Hidden Vigorish

Detailed Analysis of The Pittsburgh Pirates

Has Neal Huntington Found a New Way to Stash Depth Players?

Almost every team runs into a roster crunch at some point. When a roster crunch occurs hard choices have to be made and players with no remaining options are designated for assignment. Often times these are useful players that the team would like to retain. But that is not always possible. If players are useful to your team chances are likely they will be useful to other teams as well. To be assigned to the minors a player with no remaining options must pass thru waivers unclaimed. If another team claims the player he is lost and organizational depth is depleted. But an interesting thing occurred with the Pittsburgh Pirates in 2014. They had two useful experienced major league players (Jose Tabata and Vin Mazzaro) that they were able to outright without being claimed multiple times. Both players had the right to refuse a minor league assignment. They accepted the assignments because they were earning money on guaranteed contracts. Their existing contracts are also what dissuaded teams from claiming them off of waivers in the first place. Teams are rarely interested in taking waiver claims on players earning above minimum salary. Essentially the byproduct of a couple of poor contract decisions that GM Neal Huntington made with Jose Tabata and Vin Mazzaro was that he got to stash them in AAA Indianapolis for depth. It certainly was not Huntington’s plan to overpay these players for them to perform for the Pirate’s AAA affiliate. But what if there was a situation in which it might make sense to overpay a potentially useful player just so you could stash him in the minors without him being claimed? Perhaps that is the explanation for the Radhames Liz contract.
When the news broke last month that the Pirates were signing Radhames Liz to a guaranteed major league contract worth reportedly $3 million most people assumed that it meant he would be almost guaranteed to make the club out of Spring Training. That was somewhat disconcerting to Pirate fans since no one knew much about the guy and he hasn’t pitched in a major league game since 2009. Players like that do not command major league deals.
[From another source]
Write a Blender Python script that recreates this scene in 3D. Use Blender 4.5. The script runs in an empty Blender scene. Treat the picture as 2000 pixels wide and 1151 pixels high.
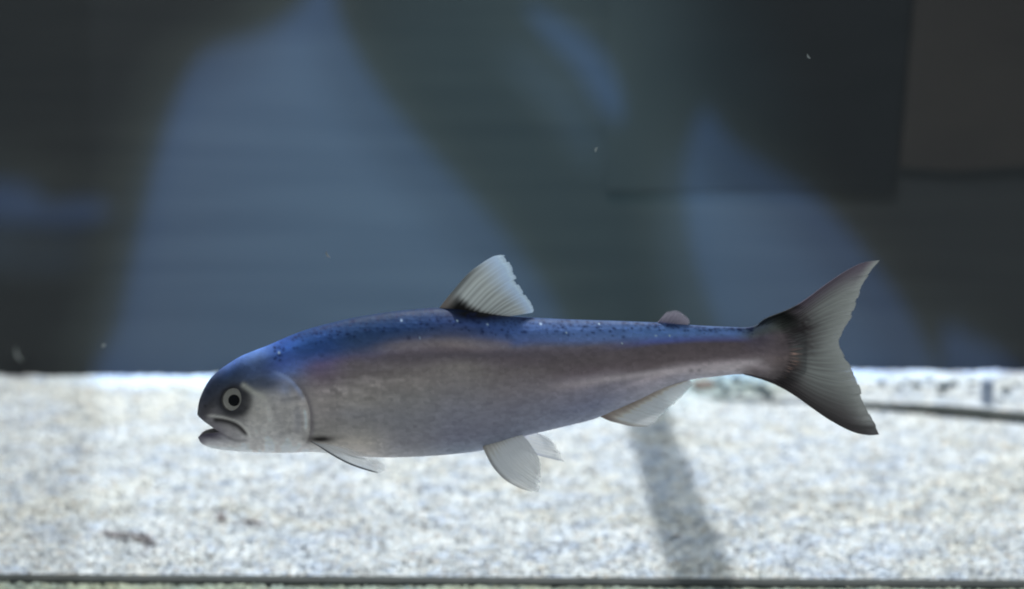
import bpy, bmesh, math, random
import numpy as np
from mathutils import Vector

rng = np.random.default_rng(7)
random.seed(7)
S = bpy.context.scene
COL = S.collection

# ---------------------------------------------------------------- camera
F_PX = 5333.0                       # focal length in photo pixels (photo is 2000 x 1151)
PITCH = math.radians(7.21)
CAM = np.array([0.0, -1.22, 0.374])
cd = bpy.data.cameras.new('camera')
cam = bpy.data.objects.new('camera', cd); COL.objects.link(cam)
cam.location = CAM
cam.rotation_euler = (math.pi / 2 - PITCH, 0, 0)
cd.sensor_width = 36.0
cd.lens = F_PX / 2000 * 36
cd.clip_start = 0.02; cd.clip_end = 50
cd.dof.use_dof = True
cd.dof.focus_distance = 1.222
cd.dof.aperture_fstop = 9.2
S.camera = cam

# ---------------------------------------------------------------- ambient light of the room
W = bpy.data.worlds.new('World'); S.world = W; W.use_nodes = True
bg = W.node_tree.nodes['Background']
bg.inputs['Color'].default_value = (0.80, 0.92, 1.0, 1)
bg.inputs['Strength'].default_value = 0.30

S.view_settings.view_transform = 'Standard'
S.view_settings.look = 'None'
S.view_settings.exposure = 0.0
S.view_settings.gamma = 1.0
S.cycles.use_denoising = True
S.cycles.filter_width = 2.0
S.cycles.max_bounces = 10
S.cycles.transparent_max_bounces = 16

# ---------------------------------------------------------------- lamps
WALL_Y = 1.16
def lamp(name, kind, loc, target, energy, color, **kw):
    d = bpy.data.lights.new(name, kind)
    d.energy = energy; d.color = color
    for k_, v_ in kw.items(): setattr(d, k_, v_)
    o = bpy.data.objects.new(name, d); COL.objects.link(o)
    o.location = loc
    o.rotation_euler = (Vector(target) - Vector(loc)).to_track_quat('-Z', 'Y').to_euler()
    return o
KEY = np.array([0.02, 0.95, 1.85])
lamp('overhead_spot', 'SPOT', KEY, (-0.05, 0.55, 0), 148.0, (0.95, 0.985, 1.0), spot_size=math.radians(70), spot_blend=0.55, shadow_soft_size=0.0022)
KEY2 = np.array([-0.34, 1.00, 1.75])
lamp('overhead_spot', 'SPOT', KEY2, (-0.02, 0.58, 0), 56.0, (0.80, 0.90, 1.0), spot_size=math.radians(72), spot_blend=0.6, shadow_soft_size=0.002)  # added cool fill from above, cut off only at the left
# added coloured spots, no real lamps: they throw light patches on the back wall
SPL = np.array([0.0, -0.12, 1.20])
SPT = (0.0, WALL_Y, 0.16)
WL = dict(spot_size=math.radians(36), spot_blend=0.15)
lamp('added_wall_spot', 'SPOT', SPL, SPT, 132.0, (0.76, 0.92, 0.84), shadow_soft_size=0.0078, **WL)
lamp('added_wall_spot', 'SPOT', SPL + np.array([-0.0030, 0, -0.0012]), SPT, 200.0, (0.12, 0.34, 1.0), shadow_soft_size=0.0020, **WL)
lamp('added_wall_spot', 'SPOT', SPL + np.array([0.0006, 0, 0.0052]), SPT, 70.0, (0.16, 0.42, 1.0), shadow_soft_size=0.003, **WL)
lamp('added_wall_spot', 'SPOT', SPL + np.array([-0.0070, 0, -0.0050]), SPT, 9.0, (1.0, 0.82, 0.30), shadow_soft_size=0.0045, **WL)
lamp('added_wall_spot', 'SPOT', (0.32, -0.12, 1.20), (-0.02, WALL_Y, 0.14), 92.0, (0.36, 0.82, 1.0), spot_size=math.radians(21), spot_blend=1.0, shadow_soft_size=0.02)  # added soft spot beside the plate, brightens the middle of the wall

# ---------------------------------------------------------------- projection helpers
cp, sp = math.cos(PITCH), math.sin(PITCH)
def unproj(px, py, y):
    """photo pixel -> world point on the plane y"""
    px = np.asarray(px, float); py = np.asarray(py, float); y = np.asarray(y, float)
    a = (px - 1000) / F_PX; b = -(py - 575.5) / F_PX
    dx = a; dy = cp + b * sp; dz = -sp + b * cp
    t = (y - CAM[1]) / dy
    return np.stack(np.broadcast_arrays(CAM[0] + t * dx, y, CAM[2] + t * dz), -1)
def unfloor(px, py, z=0.0):
    a = (px - 1000) / F_PX; b = -(py - 575.5) / F_PX
    dx = a; dy = cp + b * sp; dz = -sp + b * cp
    t = (z - CAM[2]) / dz
    return np.array([CAM[0] + t * dx, CAM[1] + t * dy, z])
def proj(P):
    d = P - CAM
    f = d[..., 1] * cp - d[..., 2] * sp
    u = d[..., 1] * sp + d[..., 2] * cp
    return 1000 + F_PX * d[..., 0] / f, 575.5 - F_PX * u / f
K = 1.234 / F_PX                    # metres per photo pixel at the fish

def lin(c):
    c = np.asarray(c, float) / 255.0
    return np.where(c <= 0.04045, c / 12.92, ((c + 0.055) / 1.055) ** 2.4)
def sstep(a, b, x):
    t = np.clip((x - a) / (b - a), 0, 1); return t * t * (3 - 2 * t)
def smooth_curve(pts, n, closed=False):
    """Catmull-Rom through pts, n samples evenly by length"""
    P = np.array(pts, float)
    if closed: Q = np.vstack([P[-1], P, P[0], P[1]])
    else: Q = np.vstack([2 * P[0] - P[1], P, 2 * P[-1] - P[-2]])
    out = []
    for i in range(1, len(Q) - 2):
        p0, p1, p2, p3 = Q[i - 1], Q[i], Q[i + 1], Q[i + 2]
        t = np.linspace(0, 1, 24, endpoint=False)[:, None]
        out.append(0.5 * (2 * p1 + (p2 - p0) * t + (2 * p0 - 5 * p1 + 4 * p2 - p3) * t ** 2 + (3 * p1 - p0 - 3 * p2 + p3) * t ** 3))
    out = np.vstack(out + [Q[-2][None]])
    s = np.r_[0, np.cumsum(np.linalg.norm(np.diff(out, axis=0), axis=1))]
    q = np.linspace(0, s[-1], n)
    return np.stack([np.interp(q, s, out[:, j]) for j in range(P.shape[1])], 1)
def dist_poly(x, y, pts):
    """distance to a polyline, signed (+ right of the direction of travel in image space), arc fraction"""
    P = np.array(pts, float)
    best = np.full(np.shape(x), 1e9); sg = np.zeros(np.shape(x)); fr = np.zeros(np.shape(x))
    L = np.r_[0, np.cumsum(np.linalg.norm(np.diff(P, axis=0), axis=1))]
    for i in range(len(P) - 1):
        a, b = P[i], P[i + 1]; d = b - a; l2 = d @ d
        t = np.clip(((x - a[0]) * d[0] + (y - a[1]) * d[1]) / l2, 0, 1)
        ex = x - a[0] - t * d[0]; ey = y - a[1] - t * d[1]
        r = np.hypot(ex, ey); m = r < best
        best = np.where(m, r, best)
        sg = np.where(m, np.sign(d[0] * ey - d[1] * ex), sg)
        fr = np.where(m, (L[i] + t * math.sqrt(l2)) / L[-1], fr)
    return best, sg, fr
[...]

More typical of a player of Liz’s ilk would be a minor league contract and perhaps a Spring Training invite. Sure, the Pirates have done well at finding diamonds in rough, but they usually don’t get a ticket straight to Pittsburgh. They have to get polished first. The Pirates obviously feel they have something special in Radhames Liz. He was managed this year in the Dominican League by Dean Treanor, the skipper of the Bucs AAA affiliate Indianapolis Indians. Maybe I’m misreading the tealeaves, but this feels much different than the type of shot the Pirates usually take on a fringe major league talent. This seems like a pitcher that they want to take time with and cultivate. In order to do that they need some time and they need to protect him. Paying him 3x the minimum major league salary does that. If Liz isn’t ready to help the Pirates at the end of camp they can still slip him through waivers without another team claiming him because the size of his contract will scare teams off. The Pirates won’t have to carry him on the roster all season long like they did last season with Stolmy Pimentel just because they fear losing him. This is entirely speculation on my part. I could be completely off base. Or I could have just uncovered Neal Huntington’s newest plan to stash talent in AAA.